30 Kasım 2019 Cumartesi

KABİR AZABI VAR MI?
(2.YAZI)
Şu soru çok önemlidir.
 Neden âhiretteki cehennem azabını anlatan yüzlerce ayete mukabil bir tane kabir azabını anlatan ve açıklayan âyet yoktur.
 Cehennem azabının Kur'an'da bu derece geniş anlatılmasının sebebi azabın ciddi ve sakınılması gereken bir iş olduğunu ortaya koymak içindir.
"... Onlar ateşe karşı ne kadar dayanıklıdırlar,  (ateşe nasıl sabredecekler"
( Bakara -175)
 Azap ciddi bir iştir, kendinizi koruyun demek istenmiştir.
Yani kabir azabı olsaydı onu anlatan onlarca âyet olması gerekirdi.

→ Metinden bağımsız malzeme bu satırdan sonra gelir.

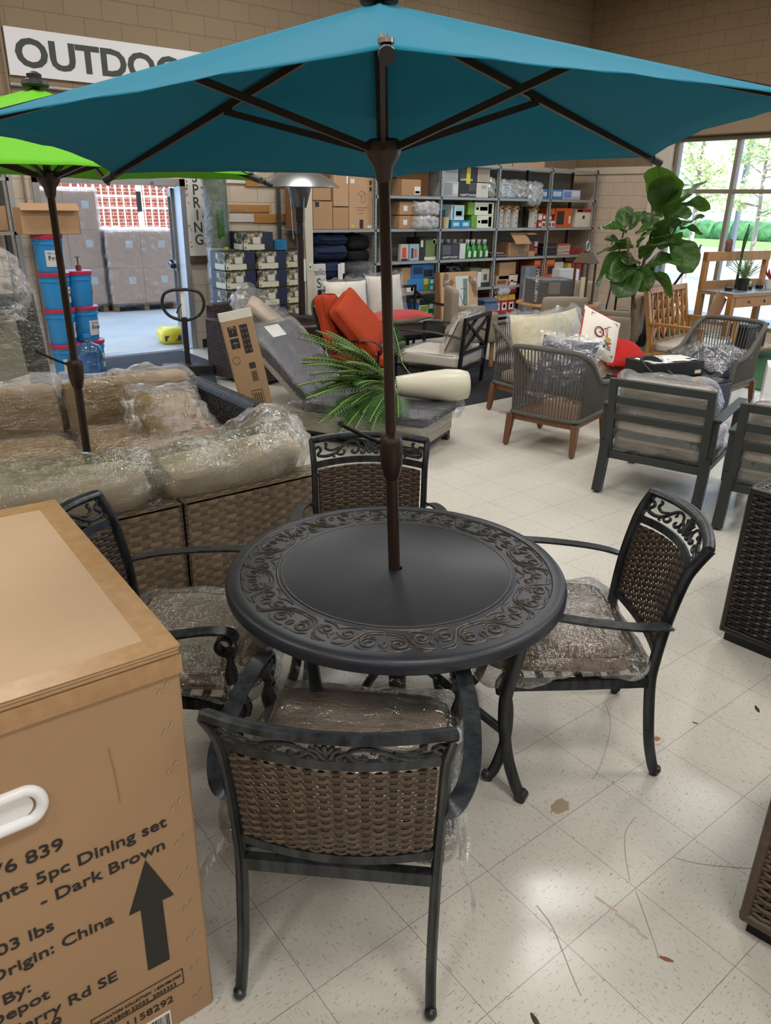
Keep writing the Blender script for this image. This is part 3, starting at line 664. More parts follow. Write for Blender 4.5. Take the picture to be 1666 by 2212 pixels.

 (Ey Müşrikler!) Sizde ondan başka dilediğinize kulluk edin! De ki:  Gerçekten hüsrana  uğrayanlar, kıyamet günü hem kendilerini, hem de ailelerini hüsrana  sokanlardır.  Bilesiniz ki, bu apaçık husrandır. Onların üstlerinde ateşten tabakalar, altlarında da öyle tabakalar vardır. İşte Allah kullarını bununla korkutuyor.  Ey kullarım! Kendinizi koruyun"
( Zümer,  15- 16)
Allah'ın kitabında  bir çok konu hakkında ayrıntıya varacak açıklamalar yer alırken kabir azabı hakkında en ufak bir işaretin bulunmaması kabir azabının olmadığını gösterir.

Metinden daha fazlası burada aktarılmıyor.